Return only the lines from the top of the data down to the one that holds "return 0.038 * t * t * (3 - 2 * t)", both included, without any pictures.

━━━━━━━━━━━━━━━━

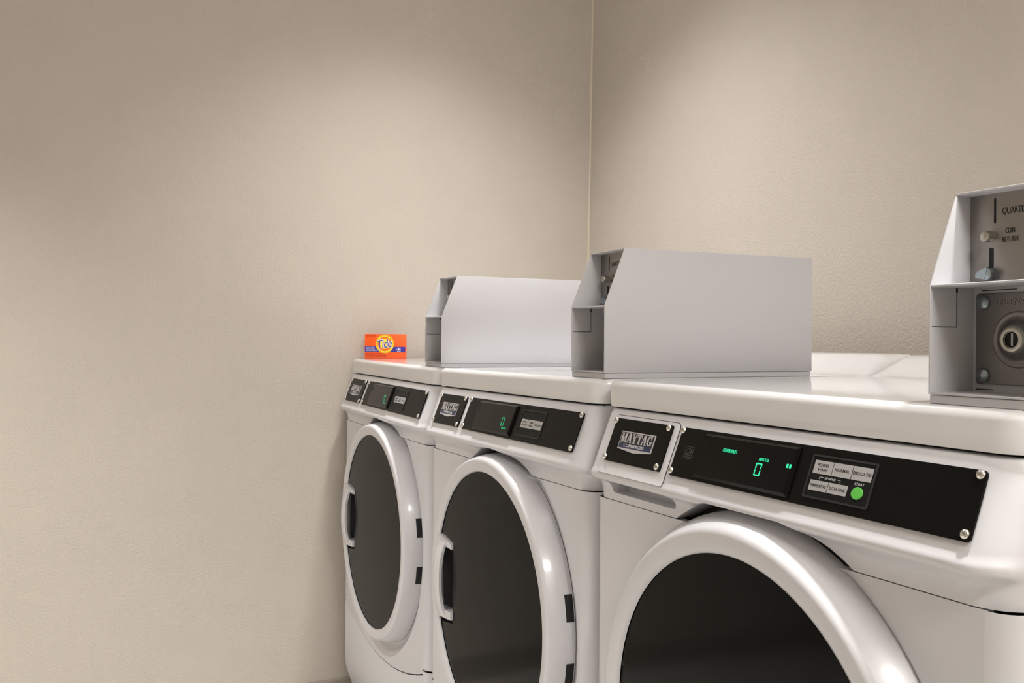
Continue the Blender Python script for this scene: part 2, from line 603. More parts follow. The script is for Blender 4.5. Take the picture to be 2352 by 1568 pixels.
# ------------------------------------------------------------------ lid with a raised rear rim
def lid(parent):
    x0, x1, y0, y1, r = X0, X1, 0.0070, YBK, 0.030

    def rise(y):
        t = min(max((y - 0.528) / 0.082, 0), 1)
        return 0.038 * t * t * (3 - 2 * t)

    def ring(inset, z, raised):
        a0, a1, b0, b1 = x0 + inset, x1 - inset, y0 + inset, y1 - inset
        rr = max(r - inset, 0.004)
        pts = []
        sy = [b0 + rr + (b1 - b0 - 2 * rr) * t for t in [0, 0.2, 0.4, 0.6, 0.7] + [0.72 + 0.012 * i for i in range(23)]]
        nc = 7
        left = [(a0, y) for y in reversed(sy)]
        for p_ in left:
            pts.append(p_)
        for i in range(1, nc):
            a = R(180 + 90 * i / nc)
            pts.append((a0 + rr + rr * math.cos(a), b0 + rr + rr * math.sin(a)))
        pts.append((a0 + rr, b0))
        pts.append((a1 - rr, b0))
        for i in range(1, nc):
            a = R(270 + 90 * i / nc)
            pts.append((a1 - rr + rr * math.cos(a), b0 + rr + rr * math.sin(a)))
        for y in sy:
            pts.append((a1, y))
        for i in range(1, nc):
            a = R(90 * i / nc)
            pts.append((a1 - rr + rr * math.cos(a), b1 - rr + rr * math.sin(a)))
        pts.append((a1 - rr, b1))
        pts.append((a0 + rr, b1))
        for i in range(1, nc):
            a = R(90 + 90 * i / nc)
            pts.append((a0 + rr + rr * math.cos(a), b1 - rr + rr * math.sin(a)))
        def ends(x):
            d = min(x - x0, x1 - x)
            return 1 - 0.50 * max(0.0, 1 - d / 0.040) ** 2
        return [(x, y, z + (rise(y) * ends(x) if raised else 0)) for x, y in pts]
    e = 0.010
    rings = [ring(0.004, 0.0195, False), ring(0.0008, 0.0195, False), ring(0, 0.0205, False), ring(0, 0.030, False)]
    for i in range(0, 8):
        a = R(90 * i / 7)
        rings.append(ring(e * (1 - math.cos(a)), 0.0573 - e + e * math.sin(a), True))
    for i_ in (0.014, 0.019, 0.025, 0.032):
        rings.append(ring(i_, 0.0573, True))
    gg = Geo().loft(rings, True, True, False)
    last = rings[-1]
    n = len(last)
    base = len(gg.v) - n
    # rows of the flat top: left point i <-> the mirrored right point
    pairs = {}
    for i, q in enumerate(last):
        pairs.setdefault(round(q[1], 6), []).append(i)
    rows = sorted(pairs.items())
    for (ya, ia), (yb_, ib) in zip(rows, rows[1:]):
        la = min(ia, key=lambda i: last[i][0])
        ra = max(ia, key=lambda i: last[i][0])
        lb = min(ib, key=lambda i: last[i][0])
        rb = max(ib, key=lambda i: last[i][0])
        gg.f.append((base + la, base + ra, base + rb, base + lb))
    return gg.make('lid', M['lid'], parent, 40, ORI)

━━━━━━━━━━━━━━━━

* [Answer to the problem]
Continue the Blender Python script for this scene: part 2, from line 603. More parts follow. The script is for Blender 4.5. Take the picture to be 2352 by 1568 pixels.
# ------------------------------------------------------------------ lid with a raised rear rim
def lid(parent):
    x0, x1, y0, y1, r = X0, X1, 0.0070, YBK, 0.030

    def rise(y):
        t = min(max((y - 0.528) / 0.082, 0), 1)
        return 0.038 * t * t * (3 - 2 * t)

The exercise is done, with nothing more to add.